A mi padre le encantaba la Navidad, sobre todo los polvorones y mantecados. Atacaba la bandeja de los dulces a primeros de diciembre. El veinticuatro ya no quedaban ni las peladillas. Metía los envoltorios de los polvorones en los bolsillos de su batín y, cuando mi madre los descubría arrugados y aquéllos llenos de migas y grasa, la armaba.
Recuerdo una grabación en la que mi padre preguntaba a mi madre por qué había guardado la bandeja en el mueble del salón, ya que el turrón de Jijona se había derretido. Tengo que descubrir qué ha sido de esa cinta.
Ni siquiera recuerdo mejores navidades que las de mi niñez, ya que ni las vividas cuando he sido madre han sido tan bonitas.

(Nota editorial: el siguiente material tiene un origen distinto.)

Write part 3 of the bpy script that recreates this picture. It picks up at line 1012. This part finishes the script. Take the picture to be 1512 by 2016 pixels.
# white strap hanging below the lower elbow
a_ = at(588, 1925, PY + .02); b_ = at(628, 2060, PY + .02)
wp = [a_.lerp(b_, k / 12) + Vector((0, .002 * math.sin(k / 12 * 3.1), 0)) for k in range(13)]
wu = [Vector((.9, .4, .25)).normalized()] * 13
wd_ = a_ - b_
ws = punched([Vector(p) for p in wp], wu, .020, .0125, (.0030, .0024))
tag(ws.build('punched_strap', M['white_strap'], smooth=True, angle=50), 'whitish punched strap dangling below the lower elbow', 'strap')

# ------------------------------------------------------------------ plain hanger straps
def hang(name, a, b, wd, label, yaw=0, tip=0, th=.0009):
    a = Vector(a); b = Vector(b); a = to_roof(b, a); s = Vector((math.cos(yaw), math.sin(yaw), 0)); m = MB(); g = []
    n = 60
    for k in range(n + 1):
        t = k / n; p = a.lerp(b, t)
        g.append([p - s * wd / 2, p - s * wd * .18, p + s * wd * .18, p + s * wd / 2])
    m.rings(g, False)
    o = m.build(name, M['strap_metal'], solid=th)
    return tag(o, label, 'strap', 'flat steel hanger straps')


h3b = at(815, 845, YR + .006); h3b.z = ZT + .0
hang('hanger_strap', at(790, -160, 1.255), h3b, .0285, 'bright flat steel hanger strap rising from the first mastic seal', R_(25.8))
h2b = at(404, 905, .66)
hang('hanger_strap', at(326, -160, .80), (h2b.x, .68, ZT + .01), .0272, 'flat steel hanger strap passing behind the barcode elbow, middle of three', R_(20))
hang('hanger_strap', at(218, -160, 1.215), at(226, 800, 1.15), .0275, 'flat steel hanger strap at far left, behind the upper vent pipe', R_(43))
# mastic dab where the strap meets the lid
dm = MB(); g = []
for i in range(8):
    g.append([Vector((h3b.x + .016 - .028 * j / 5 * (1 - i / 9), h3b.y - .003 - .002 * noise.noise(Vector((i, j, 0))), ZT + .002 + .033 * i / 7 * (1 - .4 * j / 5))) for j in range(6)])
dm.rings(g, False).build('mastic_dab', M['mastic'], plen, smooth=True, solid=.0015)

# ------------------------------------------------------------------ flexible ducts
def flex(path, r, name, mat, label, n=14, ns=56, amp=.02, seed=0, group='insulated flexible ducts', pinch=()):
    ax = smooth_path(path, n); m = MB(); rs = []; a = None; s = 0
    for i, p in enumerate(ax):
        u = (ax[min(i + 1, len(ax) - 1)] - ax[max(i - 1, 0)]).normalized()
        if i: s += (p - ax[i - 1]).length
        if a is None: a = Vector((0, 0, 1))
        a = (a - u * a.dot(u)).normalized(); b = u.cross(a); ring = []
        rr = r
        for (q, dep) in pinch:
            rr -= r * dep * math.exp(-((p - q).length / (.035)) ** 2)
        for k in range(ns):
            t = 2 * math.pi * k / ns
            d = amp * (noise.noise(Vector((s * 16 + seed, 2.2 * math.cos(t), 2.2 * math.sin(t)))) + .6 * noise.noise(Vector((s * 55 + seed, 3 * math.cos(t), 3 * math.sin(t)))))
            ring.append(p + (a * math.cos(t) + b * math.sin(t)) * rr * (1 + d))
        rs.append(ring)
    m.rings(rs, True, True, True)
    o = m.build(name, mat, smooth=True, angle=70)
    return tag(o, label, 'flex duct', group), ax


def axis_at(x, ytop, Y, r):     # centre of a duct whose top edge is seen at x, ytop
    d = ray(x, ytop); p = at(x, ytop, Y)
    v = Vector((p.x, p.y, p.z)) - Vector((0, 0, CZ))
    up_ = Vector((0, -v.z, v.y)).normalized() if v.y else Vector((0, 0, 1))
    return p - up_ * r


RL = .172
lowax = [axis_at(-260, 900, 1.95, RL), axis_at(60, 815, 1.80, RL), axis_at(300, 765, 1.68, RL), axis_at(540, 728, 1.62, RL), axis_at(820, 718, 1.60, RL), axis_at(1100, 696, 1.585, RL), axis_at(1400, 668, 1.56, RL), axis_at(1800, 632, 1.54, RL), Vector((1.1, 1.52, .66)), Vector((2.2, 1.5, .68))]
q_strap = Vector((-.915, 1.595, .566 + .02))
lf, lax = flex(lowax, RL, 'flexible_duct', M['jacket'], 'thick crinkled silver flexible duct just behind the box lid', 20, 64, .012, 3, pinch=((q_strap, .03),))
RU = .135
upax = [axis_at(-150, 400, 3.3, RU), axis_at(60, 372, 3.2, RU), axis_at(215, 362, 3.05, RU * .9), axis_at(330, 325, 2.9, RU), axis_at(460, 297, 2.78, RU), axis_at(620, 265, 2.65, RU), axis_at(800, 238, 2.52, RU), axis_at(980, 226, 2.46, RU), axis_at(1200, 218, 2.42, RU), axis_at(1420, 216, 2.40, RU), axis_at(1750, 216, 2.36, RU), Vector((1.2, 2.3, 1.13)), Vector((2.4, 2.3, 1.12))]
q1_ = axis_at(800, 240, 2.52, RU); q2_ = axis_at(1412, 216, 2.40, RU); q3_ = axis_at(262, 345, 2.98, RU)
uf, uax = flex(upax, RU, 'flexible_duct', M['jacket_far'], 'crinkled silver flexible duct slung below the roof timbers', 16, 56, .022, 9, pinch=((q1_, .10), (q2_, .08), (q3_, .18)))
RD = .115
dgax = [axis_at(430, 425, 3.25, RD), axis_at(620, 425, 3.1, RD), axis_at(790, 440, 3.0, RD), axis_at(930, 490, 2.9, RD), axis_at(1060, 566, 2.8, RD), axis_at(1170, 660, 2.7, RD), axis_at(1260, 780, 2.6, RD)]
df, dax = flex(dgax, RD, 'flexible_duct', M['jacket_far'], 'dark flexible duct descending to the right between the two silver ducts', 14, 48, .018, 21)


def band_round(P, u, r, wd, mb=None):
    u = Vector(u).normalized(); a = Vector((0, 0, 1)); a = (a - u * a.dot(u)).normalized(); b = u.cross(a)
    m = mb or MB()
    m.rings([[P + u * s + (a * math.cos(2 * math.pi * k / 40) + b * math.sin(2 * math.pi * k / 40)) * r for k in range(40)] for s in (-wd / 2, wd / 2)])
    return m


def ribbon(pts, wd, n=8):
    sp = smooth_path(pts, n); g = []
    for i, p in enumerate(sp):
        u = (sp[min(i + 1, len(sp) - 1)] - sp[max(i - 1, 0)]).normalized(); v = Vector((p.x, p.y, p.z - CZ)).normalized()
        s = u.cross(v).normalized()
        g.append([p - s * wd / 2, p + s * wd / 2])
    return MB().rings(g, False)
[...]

En casa de mis abuelos maternos nos reuníamos primos y tíos. No había tantas " delicatessen" en la mesa como ahora, pero estaba la familia unida y era suficiente. Jugábamos grandes y pequeños a las cartas y al bingo al abrigo del calor de la familia que reía. Comíamos las uvas, (recuerdo las míticas empanadillas de Encarna de Martes y trece y a mi tío morirse de risa) y el 1 de enero despertábamos juntos porque mis primos y tíos se quedaban a dormir repartidos en dos casas de cincuenta metros cuadrados. Despertábamos y tomábamos chocolate con bizcochos de soletilla. Luego veíamos competiciones de saltos de esquí en la tele en blanco y negro, el circo y la peli que tocase.
Recuerdo una comida del 1 de enero en que mi madre hizo una paella verde porque olvidó cocer las alcachofas antes de añadirlas y cómo se enfadó por la pinta que tenía, con lo buena cocinera que era ella. Anécdotas que llenan el corazón de sonrisas.
Muy pocas Navidades posteriores han sido parecidas, pese a celebrarla con muchas personas alrededor de la mesa. Quizás Navidad y Reyes hayan sido similares, al ver a mis nenas con carita ilusionada abriendo regalos, pero aún recuerdo con más congoja el día en que al fin los Reyes Magos me regalaron la Nancy.
Todos renegamos ahora de la Navidad. Tenemos nécoras, percebes, bueyes de mar y hasta angulas en la mesa, pero el espíritu navideño se perdió, envuelto en lo comercial. Tras las bolas del árbol iluminado, un esqueleto de tristeza, rutina e hipocresía yace recordando al fantasma de las navidades pasadas.
Me apetecería celebrar algún día una Navidad real, como las de antaño, con amigos de verdad, menos " delicatessen" en la mesa y más calor.